Dataset section →

== == ==

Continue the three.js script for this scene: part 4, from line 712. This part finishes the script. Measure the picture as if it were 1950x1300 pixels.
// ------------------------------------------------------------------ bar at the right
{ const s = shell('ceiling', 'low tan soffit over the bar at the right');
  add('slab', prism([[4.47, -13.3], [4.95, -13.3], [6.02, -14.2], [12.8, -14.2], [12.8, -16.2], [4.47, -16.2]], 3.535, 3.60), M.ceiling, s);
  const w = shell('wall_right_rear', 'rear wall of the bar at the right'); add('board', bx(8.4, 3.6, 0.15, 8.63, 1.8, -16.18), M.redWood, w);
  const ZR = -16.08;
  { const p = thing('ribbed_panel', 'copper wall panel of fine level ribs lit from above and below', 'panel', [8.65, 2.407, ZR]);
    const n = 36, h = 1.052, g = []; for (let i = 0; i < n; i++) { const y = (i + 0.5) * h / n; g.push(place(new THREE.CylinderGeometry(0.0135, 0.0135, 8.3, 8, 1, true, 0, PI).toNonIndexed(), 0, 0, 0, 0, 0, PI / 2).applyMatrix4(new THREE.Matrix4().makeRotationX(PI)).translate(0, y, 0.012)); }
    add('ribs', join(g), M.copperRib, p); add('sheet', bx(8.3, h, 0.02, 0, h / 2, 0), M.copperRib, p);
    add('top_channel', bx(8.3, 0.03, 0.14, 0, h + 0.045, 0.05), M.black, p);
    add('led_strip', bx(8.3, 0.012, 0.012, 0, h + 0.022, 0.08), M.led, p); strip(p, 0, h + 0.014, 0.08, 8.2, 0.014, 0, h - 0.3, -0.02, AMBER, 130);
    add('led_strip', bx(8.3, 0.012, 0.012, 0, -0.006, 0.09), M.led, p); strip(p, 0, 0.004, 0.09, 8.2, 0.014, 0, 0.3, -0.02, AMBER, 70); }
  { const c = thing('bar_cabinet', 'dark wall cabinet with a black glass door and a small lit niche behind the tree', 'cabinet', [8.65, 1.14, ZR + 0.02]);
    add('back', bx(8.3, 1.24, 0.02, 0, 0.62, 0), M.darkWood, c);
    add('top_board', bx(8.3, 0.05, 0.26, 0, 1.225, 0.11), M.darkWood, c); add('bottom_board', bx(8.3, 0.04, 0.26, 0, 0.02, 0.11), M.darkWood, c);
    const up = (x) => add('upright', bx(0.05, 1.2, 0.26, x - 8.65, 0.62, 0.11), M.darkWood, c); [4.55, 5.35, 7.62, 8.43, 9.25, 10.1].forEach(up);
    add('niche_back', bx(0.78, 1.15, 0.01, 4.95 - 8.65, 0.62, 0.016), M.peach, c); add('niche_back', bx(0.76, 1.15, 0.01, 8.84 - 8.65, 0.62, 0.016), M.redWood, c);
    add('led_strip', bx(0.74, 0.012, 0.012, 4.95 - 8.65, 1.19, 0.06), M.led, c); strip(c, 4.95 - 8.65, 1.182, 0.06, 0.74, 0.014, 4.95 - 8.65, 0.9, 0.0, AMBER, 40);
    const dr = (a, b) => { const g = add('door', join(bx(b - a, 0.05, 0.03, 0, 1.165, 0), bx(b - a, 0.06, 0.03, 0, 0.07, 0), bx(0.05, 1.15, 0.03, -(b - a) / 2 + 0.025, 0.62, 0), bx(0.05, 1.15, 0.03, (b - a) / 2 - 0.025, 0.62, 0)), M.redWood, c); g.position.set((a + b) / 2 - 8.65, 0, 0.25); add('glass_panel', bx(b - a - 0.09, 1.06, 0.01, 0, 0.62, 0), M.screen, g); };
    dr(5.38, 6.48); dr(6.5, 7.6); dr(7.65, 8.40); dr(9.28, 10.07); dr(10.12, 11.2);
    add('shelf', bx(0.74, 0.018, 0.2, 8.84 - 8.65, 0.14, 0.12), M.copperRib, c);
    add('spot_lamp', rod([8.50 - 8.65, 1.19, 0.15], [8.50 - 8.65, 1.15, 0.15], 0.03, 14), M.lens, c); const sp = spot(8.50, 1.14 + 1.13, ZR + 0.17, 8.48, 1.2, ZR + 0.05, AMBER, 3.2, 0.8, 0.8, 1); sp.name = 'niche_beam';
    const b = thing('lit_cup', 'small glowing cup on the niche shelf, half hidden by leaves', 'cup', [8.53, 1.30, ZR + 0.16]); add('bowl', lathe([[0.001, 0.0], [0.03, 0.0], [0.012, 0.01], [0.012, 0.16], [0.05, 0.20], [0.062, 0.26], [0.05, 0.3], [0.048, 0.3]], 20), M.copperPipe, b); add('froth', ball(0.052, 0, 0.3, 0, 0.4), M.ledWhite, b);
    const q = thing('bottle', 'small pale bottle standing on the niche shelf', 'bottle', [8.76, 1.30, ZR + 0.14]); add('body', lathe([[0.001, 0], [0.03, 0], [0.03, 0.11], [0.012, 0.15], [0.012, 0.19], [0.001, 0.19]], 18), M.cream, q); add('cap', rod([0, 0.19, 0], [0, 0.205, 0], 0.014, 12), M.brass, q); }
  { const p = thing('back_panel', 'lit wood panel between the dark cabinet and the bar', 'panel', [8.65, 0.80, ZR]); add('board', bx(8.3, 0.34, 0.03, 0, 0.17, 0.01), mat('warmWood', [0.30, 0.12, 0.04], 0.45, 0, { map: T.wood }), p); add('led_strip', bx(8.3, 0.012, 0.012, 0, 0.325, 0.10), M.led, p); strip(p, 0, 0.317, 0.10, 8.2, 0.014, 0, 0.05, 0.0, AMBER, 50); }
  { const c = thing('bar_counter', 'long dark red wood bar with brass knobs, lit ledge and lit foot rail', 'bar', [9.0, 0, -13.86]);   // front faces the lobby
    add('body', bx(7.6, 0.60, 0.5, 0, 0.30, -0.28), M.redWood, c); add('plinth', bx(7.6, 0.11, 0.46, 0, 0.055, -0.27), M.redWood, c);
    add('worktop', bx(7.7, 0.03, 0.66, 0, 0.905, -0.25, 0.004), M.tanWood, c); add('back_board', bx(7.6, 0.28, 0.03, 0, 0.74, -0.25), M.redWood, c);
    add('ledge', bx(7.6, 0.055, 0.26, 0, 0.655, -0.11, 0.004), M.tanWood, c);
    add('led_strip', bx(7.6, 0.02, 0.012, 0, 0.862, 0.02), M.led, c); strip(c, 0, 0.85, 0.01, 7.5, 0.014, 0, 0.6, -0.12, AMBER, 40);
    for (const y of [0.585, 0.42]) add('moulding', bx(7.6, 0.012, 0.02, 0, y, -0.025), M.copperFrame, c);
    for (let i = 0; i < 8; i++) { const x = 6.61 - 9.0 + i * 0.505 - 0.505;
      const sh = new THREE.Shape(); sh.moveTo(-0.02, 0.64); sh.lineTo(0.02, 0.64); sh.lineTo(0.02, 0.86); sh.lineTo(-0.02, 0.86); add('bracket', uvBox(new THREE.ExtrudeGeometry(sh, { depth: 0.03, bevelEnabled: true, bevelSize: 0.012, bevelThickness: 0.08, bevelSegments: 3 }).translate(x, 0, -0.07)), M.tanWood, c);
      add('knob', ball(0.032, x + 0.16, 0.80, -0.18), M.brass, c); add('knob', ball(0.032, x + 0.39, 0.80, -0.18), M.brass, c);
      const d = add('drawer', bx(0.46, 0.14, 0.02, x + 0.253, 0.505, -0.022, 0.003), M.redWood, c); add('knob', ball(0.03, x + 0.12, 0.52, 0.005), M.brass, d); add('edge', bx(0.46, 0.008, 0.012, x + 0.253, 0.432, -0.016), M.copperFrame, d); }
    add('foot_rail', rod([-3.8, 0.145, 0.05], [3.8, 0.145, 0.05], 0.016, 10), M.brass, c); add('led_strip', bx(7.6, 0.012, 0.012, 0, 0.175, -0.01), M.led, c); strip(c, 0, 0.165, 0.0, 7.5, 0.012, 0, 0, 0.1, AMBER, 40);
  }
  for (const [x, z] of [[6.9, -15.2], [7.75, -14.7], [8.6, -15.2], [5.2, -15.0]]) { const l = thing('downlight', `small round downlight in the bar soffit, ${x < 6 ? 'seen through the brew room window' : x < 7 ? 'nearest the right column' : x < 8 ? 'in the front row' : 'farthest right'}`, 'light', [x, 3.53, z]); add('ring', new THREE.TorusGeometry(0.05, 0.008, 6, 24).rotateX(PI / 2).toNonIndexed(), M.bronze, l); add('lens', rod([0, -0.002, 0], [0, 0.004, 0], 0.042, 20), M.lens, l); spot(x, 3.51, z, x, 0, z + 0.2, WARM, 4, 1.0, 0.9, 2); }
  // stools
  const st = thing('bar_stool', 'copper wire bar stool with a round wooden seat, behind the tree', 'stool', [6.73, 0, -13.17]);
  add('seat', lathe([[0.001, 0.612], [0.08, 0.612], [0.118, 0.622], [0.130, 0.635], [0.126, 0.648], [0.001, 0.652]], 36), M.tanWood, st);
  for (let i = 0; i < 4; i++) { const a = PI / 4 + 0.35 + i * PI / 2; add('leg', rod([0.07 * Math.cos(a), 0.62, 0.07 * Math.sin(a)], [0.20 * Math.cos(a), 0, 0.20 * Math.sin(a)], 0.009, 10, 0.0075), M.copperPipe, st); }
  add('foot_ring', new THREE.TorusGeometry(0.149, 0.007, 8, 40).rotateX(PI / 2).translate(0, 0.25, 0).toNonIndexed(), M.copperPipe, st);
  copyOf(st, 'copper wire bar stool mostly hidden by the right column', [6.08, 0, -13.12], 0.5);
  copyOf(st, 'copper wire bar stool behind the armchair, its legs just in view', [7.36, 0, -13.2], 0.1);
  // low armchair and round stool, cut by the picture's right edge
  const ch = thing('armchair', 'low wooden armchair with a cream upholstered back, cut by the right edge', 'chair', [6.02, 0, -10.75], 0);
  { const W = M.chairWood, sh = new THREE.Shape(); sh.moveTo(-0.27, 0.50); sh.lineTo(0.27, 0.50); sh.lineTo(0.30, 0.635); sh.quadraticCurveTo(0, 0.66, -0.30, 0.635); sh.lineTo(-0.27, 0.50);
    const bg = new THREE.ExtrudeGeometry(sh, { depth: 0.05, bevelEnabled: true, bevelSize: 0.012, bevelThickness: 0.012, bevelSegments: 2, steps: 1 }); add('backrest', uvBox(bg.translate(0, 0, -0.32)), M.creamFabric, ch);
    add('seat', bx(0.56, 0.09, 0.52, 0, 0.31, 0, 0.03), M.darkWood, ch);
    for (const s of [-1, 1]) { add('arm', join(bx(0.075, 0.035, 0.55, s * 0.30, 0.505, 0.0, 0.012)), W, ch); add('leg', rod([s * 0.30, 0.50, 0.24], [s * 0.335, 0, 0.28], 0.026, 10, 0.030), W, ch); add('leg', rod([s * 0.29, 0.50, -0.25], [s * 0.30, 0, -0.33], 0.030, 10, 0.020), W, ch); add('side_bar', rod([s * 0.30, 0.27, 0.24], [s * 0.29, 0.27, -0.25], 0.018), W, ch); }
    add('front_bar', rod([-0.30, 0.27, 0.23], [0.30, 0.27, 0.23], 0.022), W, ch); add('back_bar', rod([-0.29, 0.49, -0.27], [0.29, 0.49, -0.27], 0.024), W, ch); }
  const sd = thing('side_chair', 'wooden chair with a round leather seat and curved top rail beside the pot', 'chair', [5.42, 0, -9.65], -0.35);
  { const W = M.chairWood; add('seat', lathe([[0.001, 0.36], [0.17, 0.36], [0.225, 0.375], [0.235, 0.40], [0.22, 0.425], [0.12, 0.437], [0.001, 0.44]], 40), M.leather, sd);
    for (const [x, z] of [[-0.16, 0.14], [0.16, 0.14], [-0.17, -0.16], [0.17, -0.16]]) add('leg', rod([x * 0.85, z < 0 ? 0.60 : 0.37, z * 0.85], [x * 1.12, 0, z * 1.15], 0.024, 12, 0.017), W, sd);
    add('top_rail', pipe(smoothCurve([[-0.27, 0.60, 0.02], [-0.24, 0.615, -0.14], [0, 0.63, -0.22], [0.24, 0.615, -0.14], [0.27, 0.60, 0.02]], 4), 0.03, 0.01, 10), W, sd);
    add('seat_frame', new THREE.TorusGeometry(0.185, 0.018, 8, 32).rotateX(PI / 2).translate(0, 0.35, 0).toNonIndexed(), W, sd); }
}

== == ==

Task requirements → Find each line holding "picture". Copy it out.

Written response →
Continue the three.js script for this scene: part 4, from line 712. This part finishes the script. Measure the picture as if it were 1950x1300 pixels.
  // low armchair and round stool, cut by the picture's right edge